My Spider-Hate Rant
July 29, 2010 in TERROR
This past week, I read a lovely story by Penny Danger, wherein two spiders, being the friendly sort, tried to hitch a ride in her bosoms. Being terrified of spiders myself, I relayed the heart-wrenching story of being bitten while gardening, and my subsequent scarring. I was never going to garden again, said I, much to Penny’s dismay; gardening was too dangerous.
However, after reviewing Penny’s distress and realizing that I had four bushes in the back yard that desperately needed clipping, I decided to brave gardening once again. Yes, it was 106 degrees (before the heat index was even factored in), but I could just jump in the pool anytime I got hot. Or dizzy, whichever came first. Sure the pool water is 94 degrees, but that’s still cooler than the air, right? So I ventured into the shed (a haven for spidery things as it is), and sallied out clutching the manual hedge-clippers and a repository for my clippings. “Here I go”, I thought, “brave once more. For Penny.”

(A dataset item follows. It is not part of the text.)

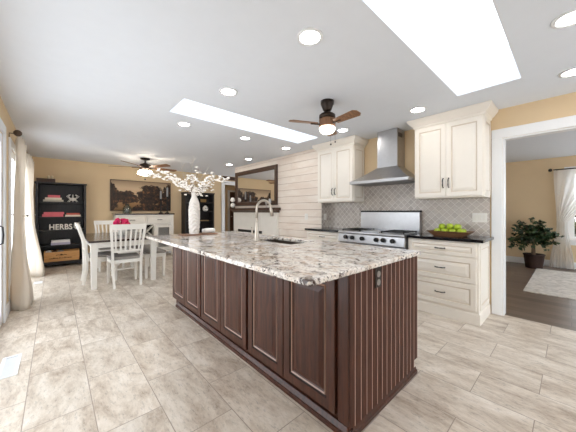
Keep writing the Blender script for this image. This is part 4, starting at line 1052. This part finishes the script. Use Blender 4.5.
# ------------------------------------------------------------------ far room
m = MB(); m.box(5.31, 7.58, -2.2, .50, .0005, .012); tag(m.build('area_rug', M['rug']), 'cream rug on the wood floor of the far room', 'rug')
# plant
PX, PY = 7.68, .55
t = thing('potted_tree', 'dark green potted tree in the corner of the far room', 'plant', (PX, PY, 0))
MB().lathe([(.13, 0), (.14, .01), (.17, .27), (.18, .28), (.18, .30), (.165, .30), (.155, .27)], (PX, PY), 24).build('pot', M['pot'], t, smooth=True)
MB().lathe([(.156, .262), (.01, .268)], (PX, PY), 20).build('soil', M['soil'], t)
rnd = random.Random(9)
tm = MB(); tm.tube([(PX, PY, .26), (PX + .02, PY, .4), (PX - .01, PY + .01, .58)], [.028, .024, .02], 8); tm.tube([(PX + .02, PY + .03, .26), (PX - .02, PY + .02, .45), (PX + .02, PY, .6)], [.018, .016, .014], 8)
lm = MB()
for b in range(60):
    a = rnd.uniform(0, 2 * PI); el = rnd.uniform(-.45, 1.5); L = rnd.uniform(.28, .54)
    d = Vector((math.cos(a) * math.cos(el) * .72, math.sin(a) * math.cos(el) * .88, math.sin(el) * 1.0))
    p0 = Vector((PX, PY, .64)); pts = [p0 + d * L * u + Vector((0, 0, .12 * u - .16 * u * u)) for u in (0, .25, .5, .75, 1)]
    if max(p.x for p in pts) > 8.08: pts = [Vector((min(p.x, 8.06), p.y, p.z)) for p in pts]
    tm.tube(pts, [.008, .006, .005, .004, .002], 5)
    for q in range(20):
        u = rnd.uniform(.25, 1); i = min(3, int(u * 4)); p = pts[i] + (pts[i + 1] - pts[i]) * (u * 4 - i)
        ax = Vector((rnd.gauss(0, 1), rnd.gauss(0, 1), rnd.gauss(-.25, .5))).normalized(); sd = ax.cross(Vector((rnd.gauss(0, 1), rnd.gauss(0, 1), rnd.gauss(0, 1)))).normalized()
        l = rnd.uniform(.07, .11); w = l * .28; nrm = ax.cross(sd) * .006
        lm.add([p, p + ax * l * .45 + sd * w, p + ax * l, p + ax * l * .45 - sd * w, p + ax * l * .45 - nrm], [(0, 1, 4), (1, 2, 4), (2, 3, 4), (3, 0, 4)])
tm.build('trunk', M['trunk'], t); lm.build('foliage', M['leaf'], t)
# sheer curtain swept aside
NS, NJ = 40, 34; vs = []; fs = []
zt, zk, CX2 = 2.10, .98, 8.0
for j in range(NJ + 1):
    z = .01 + (zt - .01) * j / NJ
    if z > zk: u = sm((z - zk) / (zt - zk)); y_a = lerp(.22, .265, u); y_b = lerp(.06, -1.3, ((z - zk) / (zt - zk)) ** 1.25)
    else: u = sm(z / zk); y_a = lerp(.33, .22, u); y_b = lerp(-.04, .06, u)
    for i in range(NS + 1):
        s = i / NS; vs.append((CX2 + .026 * math.sin(s * 8 * 2 * PI) + .012 * math.sin(s * 23 + z * 3), y_a + (y_b - y_a) * s, z))
for j in range(NJ):
    for i in range(NS): q = j * (NS + 1) + i; fs.append((q, q + 1, q + NS + 2, q + NS + 1))
m = MB(); m.add(vs, fs); tag(m.build('sheer_curtain', M['sheer'], smooth=True), 'sheer white curtain swept aside at the far room window', 'curtain')
t = thing('curtain_rod', 'dark curtain rod with ball finial over the far room window', 'curtain rod', (8.02, -.8, 2.12))
MB().tube([(8.0, .27, 2.115), (8.0, -2.0, 2.115)], .012, 10).build('rod', M['iron'], t, smooth=True)
MB().ball((8.0, .315, 2.115), .034, 12, 8).build('finial', M['iron'], t, smooth=True)
MB().tube([(8.0, .22, 2.115), (8.149, .22, 2.115)], .008, 6).build('bracket', M['iron'], t)
# hedge outside the far window
m = MB(); rnd = random.Random(1)
for i in range(60): m.ball((11.5 + rnd.uniform(-.4, .4), rnd.uniform(-4, 1), rnd.uniform(0, 1.3)), rnd.uniform(.3, .5), 8, 6, jit=.15, rnd=rnd)
tag(m.build('hedge', M['leaf']), 'green hedge outside the far room window', 'hedge')

# ------------------------------------------------------------------ ceiling lights
g = 'recessed ceiling downlights'
cans = [(1.30, 1.21, 'largest, nearest above the island front corner'), (1.29, 2.31, 'second in the row between the two skylights, above the island edge'), (1.32, 3.58, 'left below the small skylight corner, over the vase'), (2.31, 3.59, 'just beyond the middle of the small skylight'), (3.17, 1.22, 'in front of the cabinet right of the hood'), (2.37, .0, 'at the upper right corner of the picture'), (3.30, -.01, 'at the right picture edge above the doorway'), (3.32, 5.9, 'farthest, above the left end of the mirror'), (3.29, 4.98, 'above the right end of the mirror'), (3.25, 3.64, 'washing the whitewashed boards'), (3.15, 2.27, 'hidden partly behind the fan near the hood'), (5.0, 8.8, 'added unseen inside the hallway beyond the mantel')]  # last entry is an unseen lamp added to light the hallway
p0 = None
for x, y, lb in cans:
    lb = 'recessed ceiling light ' + lb
    if p0 is None:
        p0 = thing('downlight', lb, 'ceiling light', (x, y, ZC - .012), g)
        m = MB(); n = 28; vs = []
        rr = [(.092, ZC - .0005), (.09, ZC - .008), (.072, ZC - .010), (.066, ZC - .003), (.066, ZC - .0005)]
        for r_, z_ in rr: vs += [(x + r_ * math.cos(2 * PI * i / n), y + r_ * math.sin(2 * PI * i / n), z_) for i in range(n)]
        fs = [(j * n + i, j * n + (i + 1) % n, ((j + 1) % 5) * n + (i + 1) % n, ((j + 1) % 5) * n + i) for j in range(5) for i in range(n)]
        m.add(vs, fs); m.build('trim_ring', M['trim'], p0, smooth=True)
        MB().lathe([(.0655, ZC - .002), (.0655, ZC - .005)], (x, y), 28).build('lens', M['lens'], p0)
    else: copy_tree(p0, (x, y, ZC - .012), None, lb)

# ------------------------------------------------------------------ ceiling fans
FX, FY = 2.2, 1.79
t = thing('ceiling_fan', 'three blade ceiling fan with frosted globe near the range', 'ceiling fan', (FX, FY, ZC))
MB().lathe([(.072, ZC - .001), (.072, ZC - .03), (.045, ZC - .10), (.03, ZC - .115)], (FX, FY), 24).build('canopy', M['bronze'], t, smooth=True)
MB().lathe([(.012, 2.27), (.012, ZC - .11)], (FX, FY), 12).build('downrod', M['bronze'], t)
MB().lathe([(.03, 2.285), (.07, 2.28), (.088, 2.265), (.088, 2.235), (.075, 2.225)], (FX, FY), 28).build('motor_cap', M['bronze'], t, smooth=True)
MB().lathe([(.08, 2.224), (.088, 2.22), (.088, 2.145), (.075, 2.137)], (FX, FY), 28).build('motor_housing', M['fan_body'], t)
MB().lathe([(.078, 2.136), (.086, 2.128), (.086, 2.112), (.07, 2.08), (.04, 2.066), (.005, 2.062)], (FX, FY), 28).build('globe', M['globe'], t, smooth=True)
def blade(cx, cy, z, ang, r0, r1, w0, w1, pitch, mat, parent, iron):
    m = MB(); ca, sa = math.cos(ang), math.sin(ang); cp, spn = math.cos(pitch), math.sin(pitch); th = .006; vs = []
    outline = [(r0, -w0 / 2), (r1 - .03, -w1 / 2), (r1, -w1 / 2 + .03), (r1, w1 / 2 - .03), (r1 - .03, w1 / 2), (r0, w0 / 2)]
    for dz in (0, th):
        for r_, s_ in outline: vs.append((cx + r_ * ca - s_ * cp * sa, cy + r_ * sa + s_ * cp * ca, z + s_ * spn + dz))
    n_ = 6; m.add(vs, [tuple(range(n_))[::-1], tuple(range(n_, 2 * n_))] + [(i, (i + 1) % n_, (i + 1) % n_ + n_, i + n_) for i in range(n_)])
    o = m.build('blade', mat, parent)
    MB().tube([(cx + (r0 - .09) * ca, cy + (r0 - .09) * sa, z - .004), (cx + (r0 + .07) * ca, cy + (r0 + .07) * sa, z - .006)], .009, 6).build('blade_arm', iron, o)
for a in (153, 263, 30): blade(FX, FY, 2.165, R(a), .12, .43, .09, .12, R(-10), M['blade'], t, M['bronze'])
for dx, zz in ((-.045, 1.925), (.03, 1.965)):
    MB().tube([(FX + dx, FY, 2.15), (FX + dx, FY - .08, 2.10), (FX + dx, FY - .085, zz)], .0012, 4).ball((FX + dx, FY - .085, zz), .009, 8, 6).build('pull_chain', M['bronze'], t)
FX, FY = 1.52, 6.5
t = thing('ceiling_fan', 'dark ceiling fan with lit glass shades over the dining table', 'ceiling fan', (FX, FY, ZC))
MB().lathe([(.10, ZC - .001), (.095, ZC - .03), (.03, ZC - .05)], (FX, FY), 20).build('canopy', M['bronze'], t, smooth=True)
MB().lathe([(.015, 2.3), (.015, ZC - .045)], (FX, FY), 10).build('downrod', M['bronze'], t)
MB().lathe([(.03, 2.31), (.10, 2.28), (.13, 2.24), (.13, 2.20), (.08, 2.17), (.06, 2.15)], (FX, FY), 24).build('motor_housing', M['bronze'], t, smooth=True)
for i in range(5): blade(FX, FY, 2.215, R(8 + 72 * i), .2, .72, .10, .135, R(-12), M['blade'], t, M['bronze'])
for i in range(3):
    a = R(200 + 120 * i); sx_, sy_ = FX + .10 * math.cos(a), FY + .10 * math.sin(a)
    MB().tube([(FX + .04 * math.cos(a), FY + .04 * math.sin(a), 2.165), (sx_, sy_, 2.165), (sx_, sy_, 2.14)], .01, 6).build('lamp_arm', M['bronze'], t)
    MB().lathe([(.025, 2.14), (.045, 2.12), (.065, 2.07), (.07, 2.045), (.04, 2.05)], (sx_, sy_), 16).build('lamp_shade', M['shade_lit'], t, smooth=True)
MB().tube([(FX, FY, 2.15), (FX, FY, 1.95)], .0015, 4).ball((FX, FY, 1.945), .018, 8, 6).build('pull_chain', M['bronze'], t)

In between each bush clipping (stop it – I know what you’re thinking), I hopped into the pool and floated, trying to stave off the dizziness and praying for a breeze. Skye, my surfing dog, hopped in on her boogie board a few times to keep me company. All was going so well, the bushes all ended up trimmed, that I thought, “Hey! I have a lot of weeds in the cannalily bed that need to be pulled! I’ll get right on it!”
I knelt down, pulling weeds, sweat pouring off my forehead, so industrious! Penny would be so proud! And then I felt it, that dagger-like pain, just above my knee on that tender skin inside – a motherfucking spider has bitten my motherfucking leg. My leg on fire, I ran and jumped into the pool (why, you ask? I don’t know what I thought that would accomplish, except maybe the chlorine would kill the spider juice?). My leg was glowing red, I was dizzy, and out of breath – and I didn’t even get a chance to destroy that little sick twist piece of shit.
I try to be kind to spiders; if they’re not too juicy looking, I will carry them outside on a piece of paper or something and let them go. I even have one I allow to live in my bathroom in the far corner; he eats all the ants that occasionally invade my house. I vacuum the carcasses up carefully every once in a while. But as of today, that is over. Every shitty little spider that crosses my path is a goner. And no one, ever, will get me to garden again. My beds may be run over with weeds, I don’t care. I have a jumbo bottle of weedkiller and I am not afraid to use it.